Auteur: Cameroon Tribune

All hands on deck

Womenfolk in the country and the world over will celebrate Mothers’ Day on Sunday, May 31, 2015. The event comes at a time mothers are facing great challenges.

There is no gainsaying that the lot of Cameroonian professional women has improved significantly in the past 50 years. From the pre- and immediate post-independence era when most of them were elementary school teachers or nurses, today’s Cameroonian female professionals stand tall among their male colleagues.

Among them are magistrates, justices, barristers at law, university lecturers, journalists, senior police, military and prison officers, public administrators, etc. As a result, the 'mother-professional' increasingly finds herself torn between her official and household functions.

Thus, playing the role of the traditional housewife of yesteryears alone is no longer feasible. It is inconceivable to expect a mother who works to ensure she does all the household chores non-career women carry out like cooking, washing clothes and looking after children.

She needs to be assisted by all members of the household like the husband, children and other relatives living with them. Because the circumstances now demand, that in this era everyone adopt a gender-sensitive approach to family life.

To continue to insist on particular roles being performed by women, even when they work, is to ignore the fact that the world is evolving fast.

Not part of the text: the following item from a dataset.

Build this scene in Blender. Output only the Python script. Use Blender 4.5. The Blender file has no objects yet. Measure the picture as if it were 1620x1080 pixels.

Meanwhile, today’s professional women contribute in no small measure to family incomes, paying children’s school fees, assisting in-laws and providing food money. Just like most of their spouses, some of these women go to work and close at the same time.

In order to lessen the burden on them, other members of the household must put hands on deck to help with baby-sitting, laundry, ironing clothes, preparing food and assisting children with school assignments. The era of insisting that particular roles be performed by men, boys, women or girls only, is gone, perhaps for good.

To those still dragging their feet in accepting this ‘uncomfortable’ reality, it is time they did so. The earlier, the better for everyone because families must move on as harmonious entities.